Figure 9.1.8. Distributed Normal force changes with load and weight.

Subsection 9.1.4 Coulomb Friction Examples.

Static, but not impending motion.

For these problems \(F_f\) is independent of \(N\) so you will need one additional piece of data in order to solve for both \(F_f\) and \(N\) since you will not be able to apply the equation \(F_f=\mu_s N\text{.}\) The problem statement will use words like ‘sitting’, ‘static’ or ‘at rest’, but no extremal language like ‘maximum’. The reaction can be modeled as a pin reaction, and then possibly checked to confirm \(F < \mu_s N\text{.}\)
Example 9.1.9.
A moment of \(\Nm{20}\) is applied to a wheel held static by a brake arm.

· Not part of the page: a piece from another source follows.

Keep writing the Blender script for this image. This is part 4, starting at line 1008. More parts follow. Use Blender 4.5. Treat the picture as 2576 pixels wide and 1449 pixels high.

What is the friction force between the wheel and the brake arm?
Example 9.1.10.
A box sits on a slope, find the resultant of the friction and normal forces on the box.

Impending motion.

In this case, the friction force will be given by \(F_f = \mu_\text{s} N\text{.}\) The problem statement will mention maximum or minimum values.
Example 9.1.11.
What is the maximum force applied to the box before it will start to move?
Example 9.1.12.
What is the minimum coefficient of static friction that will keep the box static? What is the lightest box which will not slip or tip on this slope?
Example 9.1.13.
What is the lightest box which will not slip or tip on this slope?

Kinetic friction.

In these problems, \(F_f = \mu_k N\text{.}\) The problem statement will say that the body is moving at a constant velocity.
Example 9.1.14.
A \(\kg{40}\) box is sliding down a 20° slope, what is the coefficient of friction to keep the velocity constant?
Example 9.1.15.
A rope slips over a surface at constant velocity, what is the contact angle of the rope?